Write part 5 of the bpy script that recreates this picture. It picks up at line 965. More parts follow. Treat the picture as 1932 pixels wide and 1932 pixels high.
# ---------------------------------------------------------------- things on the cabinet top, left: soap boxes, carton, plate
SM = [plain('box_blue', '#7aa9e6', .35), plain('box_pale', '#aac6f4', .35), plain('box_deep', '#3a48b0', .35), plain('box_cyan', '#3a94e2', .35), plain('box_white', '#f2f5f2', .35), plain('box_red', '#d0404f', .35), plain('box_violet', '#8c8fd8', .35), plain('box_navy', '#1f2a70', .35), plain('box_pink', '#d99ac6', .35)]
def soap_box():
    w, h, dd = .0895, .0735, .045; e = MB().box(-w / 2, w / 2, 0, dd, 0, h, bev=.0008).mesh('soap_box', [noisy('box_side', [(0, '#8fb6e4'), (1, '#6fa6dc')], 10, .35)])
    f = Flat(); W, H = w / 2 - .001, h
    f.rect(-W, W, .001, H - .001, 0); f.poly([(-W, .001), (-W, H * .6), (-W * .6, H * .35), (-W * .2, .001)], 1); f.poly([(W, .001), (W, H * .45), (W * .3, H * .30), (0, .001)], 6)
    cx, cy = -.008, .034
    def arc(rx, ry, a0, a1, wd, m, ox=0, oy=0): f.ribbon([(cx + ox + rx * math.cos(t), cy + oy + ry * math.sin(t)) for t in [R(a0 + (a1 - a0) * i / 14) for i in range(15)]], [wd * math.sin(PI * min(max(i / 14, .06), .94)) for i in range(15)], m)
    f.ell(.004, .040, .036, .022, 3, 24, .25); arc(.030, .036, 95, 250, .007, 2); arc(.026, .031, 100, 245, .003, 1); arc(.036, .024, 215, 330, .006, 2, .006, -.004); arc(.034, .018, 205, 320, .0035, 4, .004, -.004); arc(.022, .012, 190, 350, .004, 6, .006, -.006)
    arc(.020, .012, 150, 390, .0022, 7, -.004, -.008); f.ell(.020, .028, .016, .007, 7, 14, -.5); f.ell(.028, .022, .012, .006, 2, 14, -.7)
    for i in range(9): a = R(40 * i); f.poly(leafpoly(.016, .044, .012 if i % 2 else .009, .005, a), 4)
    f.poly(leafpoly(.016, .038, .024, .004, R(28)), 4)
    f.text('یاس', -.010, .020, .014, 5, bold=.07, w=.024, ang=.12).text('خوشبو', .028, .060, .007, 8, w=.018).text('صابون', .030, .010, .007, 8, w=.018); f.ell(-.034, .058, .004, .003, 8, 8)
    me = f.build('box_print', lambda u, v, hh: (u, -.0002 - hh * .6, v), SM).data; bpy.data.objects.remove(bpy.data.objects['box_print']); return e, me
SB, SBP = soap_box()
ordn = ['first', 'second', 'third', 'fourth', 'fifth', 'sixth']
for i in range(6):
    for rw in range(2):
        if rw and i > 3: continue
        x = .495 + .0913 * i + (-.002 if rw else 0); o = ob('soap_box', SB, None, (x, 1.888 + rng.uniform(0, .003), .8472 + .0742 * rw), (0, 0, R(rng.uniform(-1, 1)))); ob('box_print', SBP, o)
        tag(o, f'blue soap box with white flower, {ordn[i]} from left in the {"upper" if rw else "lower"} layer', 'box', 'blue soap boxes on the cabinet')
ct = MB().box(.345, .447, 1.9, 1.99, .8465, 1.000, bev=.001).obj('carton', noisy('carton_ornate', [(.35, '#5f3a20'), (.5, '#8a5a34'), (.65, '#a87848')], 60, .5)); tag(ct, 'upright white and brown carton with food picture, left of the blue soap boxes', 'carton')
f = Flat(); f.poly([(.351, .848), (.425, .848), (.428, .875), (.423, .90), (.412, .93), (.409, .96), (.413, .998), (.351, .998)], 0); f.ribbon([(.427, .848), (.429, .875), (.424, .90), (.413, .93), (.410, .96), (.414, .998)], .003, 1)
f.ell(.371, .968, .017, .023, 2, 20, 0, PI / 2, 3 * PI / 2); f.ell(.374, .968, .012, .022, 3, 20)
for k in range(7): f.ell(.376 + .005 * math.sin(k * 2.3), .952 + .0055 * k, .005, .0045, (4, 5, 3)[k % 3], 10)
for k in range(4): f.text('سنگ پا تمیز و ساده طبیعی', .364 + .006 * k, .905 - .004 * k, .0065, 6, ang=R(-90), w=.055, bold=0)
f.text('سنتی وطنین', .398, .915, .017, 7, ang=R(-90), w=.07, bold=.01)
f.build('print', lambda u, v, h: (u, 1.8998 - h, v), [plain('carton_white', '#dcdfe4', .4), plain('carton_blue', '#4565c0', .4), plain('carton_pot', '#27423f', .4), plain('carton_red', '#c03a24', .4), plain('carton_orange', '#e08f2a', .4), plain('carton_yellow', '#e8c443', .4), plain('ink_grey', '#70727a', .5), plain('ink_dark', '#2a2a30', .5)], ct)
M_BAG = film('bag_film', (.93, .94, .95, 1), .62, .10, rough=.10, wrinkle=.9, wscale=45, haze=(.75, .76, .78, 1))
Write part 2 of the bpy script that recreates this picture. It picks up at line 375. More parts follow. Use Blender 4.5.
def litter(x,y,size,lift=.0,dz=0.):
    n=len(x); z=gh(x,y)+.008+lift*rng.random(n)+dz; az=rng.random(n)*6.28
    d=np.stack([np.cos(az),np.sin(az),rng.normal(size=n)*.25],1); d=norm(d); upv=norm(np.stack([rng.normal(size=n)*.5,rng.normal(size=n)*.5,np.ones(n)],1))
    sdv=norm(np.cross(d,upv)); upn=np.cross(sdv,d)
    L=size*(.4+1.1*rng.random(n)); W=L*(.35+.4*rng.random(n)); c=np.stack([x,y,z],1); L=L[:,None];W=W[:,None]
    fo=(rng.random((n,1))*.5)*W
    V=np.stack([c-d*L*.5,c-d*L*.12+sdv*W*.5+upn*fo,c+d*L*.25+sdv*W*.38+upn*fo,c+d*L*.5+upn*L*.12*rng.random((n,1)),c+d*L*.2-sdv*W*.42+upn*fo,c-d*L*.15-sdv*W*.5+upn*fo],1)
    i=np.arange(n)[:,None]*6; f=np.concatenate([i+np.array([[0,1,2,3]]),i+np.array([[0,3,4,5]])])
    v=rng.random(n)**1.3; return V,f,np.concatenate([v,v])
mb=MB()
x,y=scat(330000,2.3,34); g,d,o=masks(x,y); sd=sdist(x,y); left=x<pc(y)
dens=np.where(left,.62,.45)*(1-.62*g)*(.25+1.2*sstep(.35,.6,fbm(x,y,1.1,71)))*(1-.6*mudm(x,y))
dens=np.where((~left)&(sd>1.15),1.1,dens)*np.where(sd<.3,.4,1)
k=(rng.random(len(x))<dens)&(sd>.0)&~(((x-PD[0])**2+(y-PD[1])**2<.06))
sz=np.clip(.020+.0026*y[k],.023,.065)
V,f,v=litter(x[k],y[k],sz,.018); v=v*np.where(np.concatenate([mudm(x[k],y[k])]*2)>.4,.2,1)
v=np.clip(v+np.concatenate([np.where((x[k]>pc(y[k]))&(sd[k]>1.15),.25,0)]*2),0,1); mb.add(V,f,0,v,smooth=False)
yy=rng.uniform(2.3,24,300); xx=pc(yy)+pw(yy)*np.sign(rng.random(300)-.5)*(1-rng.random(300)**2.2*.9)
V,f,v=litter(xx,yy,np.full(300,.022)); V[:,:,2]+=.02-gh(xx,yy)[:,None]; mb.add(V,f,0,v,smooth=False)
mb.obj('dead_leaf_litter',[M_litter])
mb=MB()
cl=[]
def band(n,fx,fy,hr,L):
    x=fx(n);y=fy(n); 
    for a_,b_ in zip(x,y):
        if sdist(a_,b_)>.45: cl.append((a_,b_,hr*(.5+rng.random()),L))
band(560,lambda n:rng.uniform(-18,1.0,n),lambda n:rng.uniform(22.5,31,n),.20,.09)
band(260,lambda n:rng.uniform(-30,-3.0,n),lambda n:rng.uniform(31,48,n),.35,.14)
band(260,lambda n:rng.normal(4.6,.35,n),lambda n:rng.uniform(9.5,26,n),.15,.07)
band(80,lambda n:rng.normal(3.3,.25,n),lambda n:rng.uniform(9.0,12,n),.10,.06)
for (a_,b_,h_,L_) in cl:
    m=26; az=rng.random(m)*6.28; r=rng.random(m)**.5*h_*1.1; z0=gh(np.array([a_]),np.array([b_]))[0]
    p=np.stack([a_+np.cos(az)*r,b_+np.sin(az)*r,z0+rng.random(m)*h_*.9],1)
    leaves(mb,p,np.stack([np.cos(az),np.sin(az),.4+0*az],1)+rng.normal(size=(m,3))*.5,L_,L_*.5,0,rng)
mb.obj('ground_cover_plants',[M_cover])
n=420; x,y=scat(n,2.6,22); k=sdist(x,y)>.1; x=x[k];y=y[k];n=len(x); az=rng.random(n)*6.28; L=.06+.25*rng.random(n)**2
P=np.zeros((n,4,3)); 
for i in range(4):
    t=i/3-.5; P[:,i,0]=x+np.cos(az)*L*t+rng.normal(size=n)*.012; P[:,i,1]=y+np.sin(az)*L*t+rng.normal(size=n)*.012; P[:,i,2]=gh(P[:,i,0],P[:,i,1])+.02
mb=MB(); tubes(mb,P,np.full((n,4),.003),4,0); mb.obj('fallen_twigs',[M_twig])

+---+

■ Exercise task:
Go through the listing above and pull out each line containing the word "follow".

■ Response to this exercise:
Write part 5 of the bpy script that recreates this picture. It picks up at line 965. More parts follow. Treat the picture as 1932 pixels wide and 1932 pixels high.
Write part 2 of the bpy script that recreates this picture. It picks up at line 375. More parts follow. Use Blender 4.5.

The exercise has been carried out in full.